My friend had just stuffed a hot dumpling into his mouth and couldn't talk, but managed a nod, so I continued.

    "Level 1 assets, then, would be like IBM shares or long bonds: There's always a bid for them, you always know what fair value is, and they are always marked to market.

    "Level 2 assets would be less liquid stuff, like high-yield bonds, where you can't just hit a bid on screen, but you can still figure out fair value pretty easily with a couple of phone calls.

    "And Level 3 assets would be instruments that nobody has the first freakin' clue what they're worth, stuff like subprime CDOs and SIVs— all that alphabet soup stuff."

    "Exactly. See, accountants have never been able to agree on what constitutes fair value before."

    "Yeah, it was one of those nuance-riddled grey areas for which accounting is so famous.
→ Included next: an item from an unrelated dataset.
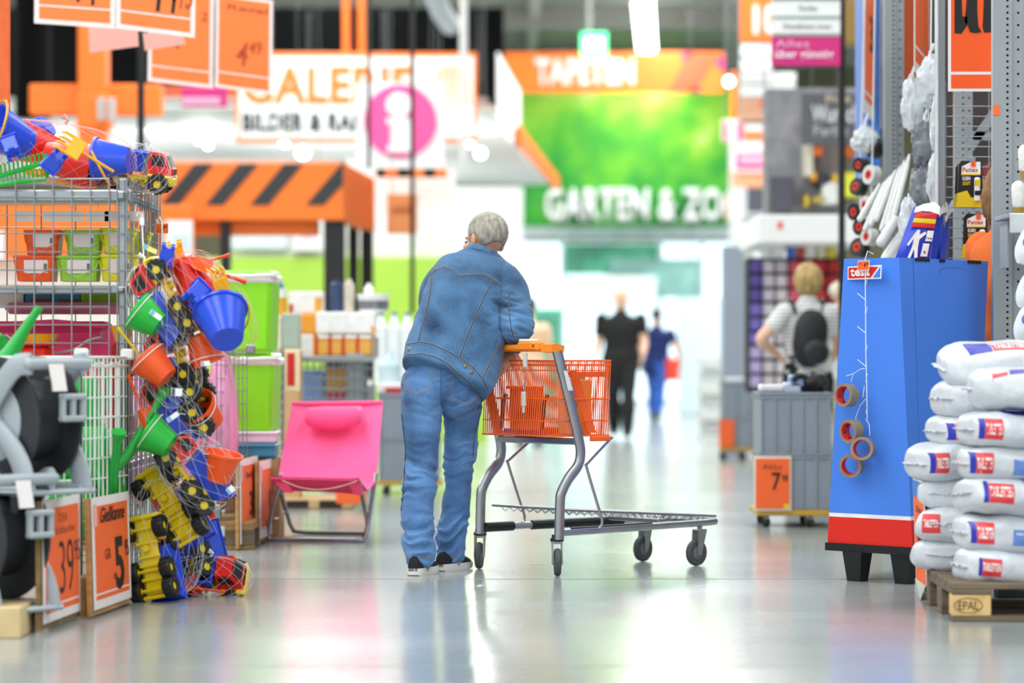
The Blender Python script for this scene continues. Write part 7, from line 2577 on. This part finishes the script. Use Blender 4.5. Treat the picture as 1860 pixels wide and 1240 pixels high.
MB().box(((kx0 + kx1) / 2 - .1, 28.3, zt0 - .06), (kx1 - kx0 - .3, .2, .14), ch=.01).build('header_beam', SO, ki, world=True)
LW = mat('lime_wall_panel', '#B4E052', .6, 0, .04, 1)
struct(MB().box(((at_x(418, 34) + at_x(1000, 34)) / 2 - .6, 34.2, 1.06), (3.4, .15, 2.12)).build('wall_lime', LW))
struct(MB().box(((at_x(418, 34) + at_x(820, 34)) / 2, 34.3, 2.62), (2.6, .12, 1.0)).build('wall_pale', plain('#F3F0EE', .6)))
board('wall_poster', 'square white poster with a pale pink picture above the lime wall', 'poster', 530, 587, 400, 456, 34.05, .19, SW, fields=[(548, 570, 412, 432, plain('#F0B8D8', .5))])
board('white_board', 'long pale board above the lime wall inside the kiosk', 'panel', 418, 522, 400, 452, 34.1, .14, plain('#E6F0F2', .5))
board('orange_flag', 'faded orange panel hanging slanted beside the black pole', 'sign', 703, 758, 352, 424, 30, .04, mat('faded_orange_panel', '#E8925A', .6, 0, .06), [('mega', 712, 748, 375, 393, plain('#B8602E', .6), .02)])
board('storefront_panel', 'orange and white shop front panel behind the tall cage', 'panel', -60, 352, 372, 470, 27.6, .1, SO, fields=[(300, 350, 400, 470, SW), (-20, 8, 420, 470, SW), (313, 346, 425, 460, plain('#CFE0E8', .5))])
board('white_shelf_wall', 'white shelving wall seen through the tall cage', 'shelf', -60, 388, 470, 660, 27.8, .3, plain('#F0E6DE', .6), fields=[(0, 60, 520, 540, SO), (340, 385, 480, 640, plain('#F6D9C8', .6)), (120, 240, 520, 560, plain('#E9E4C8', .6))])
# ------------------------------------------------------------------ goods beyond the beach chair
AMB = plain('#F0A830', .5)
YB = 20.05


def goods_box(name, label, cat, x0, x1, y0, y1, Y, m, d=.25, fields=(), group=None):
    return board(name, label, cat, x0, x1, y0, y1, Y, d, m, (), group, 'box_body', fields)


for i, (x0, x1, y0, y1, c, f, lab) in enumerate(((524, 586, 529, 570, '#F4F1EF', [(572, 585, 540, 570, AMB), (525, 532, 552, 570, PRED)], 'white carton with orange edge on top of the stacked boxes'), (542, 574, 570, 606, '#F2A02A', [], 'amber carton under the white one with the orange edge'), (543, 572, 606, 648, '#EDEAE6', [(568, 572, 606, 648, AMB)], 'pale carton at the end of the amber row'), (573, 598, 608, 646, '#F0AE48', [(573, 577, 608, 646, PRED), (578, 598, 608, 614, SW)], 'first amber carton with a red edge in the row'), (598, 622, 608, 646, '#F0AE48', [(598, 602, 608, 646, PRED), (603, 622, 608, 614, SW)], 'second amber carton with a red edge in the row'), (622, 648, 608, 646, '#F0AE48', [(622, 626, 608, 646, PRED), (627, 648, 608, 614, SW)], 'third amber carton with a red edge in the row'), (648, 674, 608, 646, '#F0AE48', [(648, 652, 608, 646, PRED), (653, 674, 608, 614, SW)], 'fourth amber carton with a red edge in the row'), (674, 685, 610, 648, '#A89684', [], 'brown carton closing the amber row'), (573, 600, 566, 606, '#F7F5F4', [], 'white film wrapped pack standing on the amber row, nearest the amber carton'), (600, 630, 566, 606, '#F3F1F1', [], 'white film wrapped pack standing on the amber row, middle'), (630, 682, 567, 606, '#F5F3F3', [(674, 681, 592, 606, AMB)], 'white film wrapped pack with an amber corner on the amber row'))):
    goods_box('carton', lab, 'carton', x0, x1, y0, y1, YB + (0 if i else .05), plain(c, .5), .25, f)
t = thing('lidded_jar', 'orange jar with white neck and blue cap behind the lime bin', 'jar', P(506, 572, 19.6))
for z0_, z1_, r_, m, nm in ((572, 540, .052, AMB, 'jar_body'), (540, 524, .05, SW, 'jar_neck'), (524, 515, .03, plain('#4A6FC0', .4), 'jar_cap')):
    MB().cyl(P(507, z0_, 19.6), P(507, z1_, 19.6), r_, n=20).build(nm, m, t, world=True)
goods_box('carton', 'tall brown carton carrying the clear bin beside the lime bins', 'carton', 496, 545, 636, 922, 19.5, plain('#C9A070', .6), .25)
goods_box('carton', 'small amber and white carton under the orange jar', 'carton', 495, 511, 573, 636, 19.5, plain('#F0E2D0', .5), .2, [(496, 504, 580, 600, AMB)])
goods_box('clear_bin', 'greyish clear plastic bin beside the amber cartons', 'bin', 512, 544, 568, 634, 19.5, mat('greyish_clear_plastic', '#A9B7A6', .25, 0, .08), .2)
board('price_card', 'tall pale price card with a red stripe on the wire rack', 'price sign', 516, 545, 634, 710, 18.0, .02, plain('#F2D9B0', .5), fields=[(522, 535, 641, 700, PRED)])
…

Of course, that wasn't helped by the investment industry always insisting that determining the fair value of an investment isn't a science, it's an art, and one that can only be arrived at through the use of black-box models based on combustion thermodynamics equations, said results then being duly interpreted according to the learned assumptions of management."

    "Right, like the assumption that house prices can only ever go up. Anyway, FASB says that starting Nov. 15, fair value at any given moment is the price you can sell the thing for, period. So now all the banks and dealers have to disclose how much of what's on their books is crap that there's no bid for, and write down the value to what it's really worth, which, in some cases, may be bupkes. Needless to say, the previous valuations of those investments, using management's presumptuous assumptions, were much closer to par than the new ones will be."

    "Yow. That could get downright ugly. I mean, ABCP and SIVs are already on life support, and that new MLEC fund they're talking about to buy the SIV assets is dumb— solving a debt problem with more debt, yeah, like that'll work— and the markets for CDOs, CMOs, RMBS and CLOs are all similarly distressed, so either the banks and investment banks have to take the crap onto their own books and take big writedowns or sell it at a huge loss. Either way, it could be real nasty."

    "And the new rules mean that everyone will now know how much exposure everybody really has to subprime slime and the other crunchy credit products."

    "So I guess this means big losses for banks and dealers, which will beat up their capital ratios and their stock prices, plus they'll have to raise tons of new capital to shore up their balance sheets, and worst case, some firms may go belly up or be forced to merge."

    "There's already plenty of chatter about dealers' Level 3 exposure. Take Citigroup, for instance. In a recent SEC filing, they said they had $135-billion (U.S.) in Level 3 assets. They have an equity base of $128-billion, so their Level 3 exposure is 105 per cent of equity. Goldman has $72-billion in Level 3, or 185 per cent of their $35-billion in equity."

    "And a report from the Royal Bank of Scotland this week predicted the total losses from Level 3 writedowns will be somewhere between $250-billion and $500-billion."

    "Dude," said my Deadhead friend, "even in U.S. dollars, that's still serious gelt."

Harry Koza is senior Canadian markets analyst at Thomson Financial and a columnist for GlobeinvestorGOLD.com.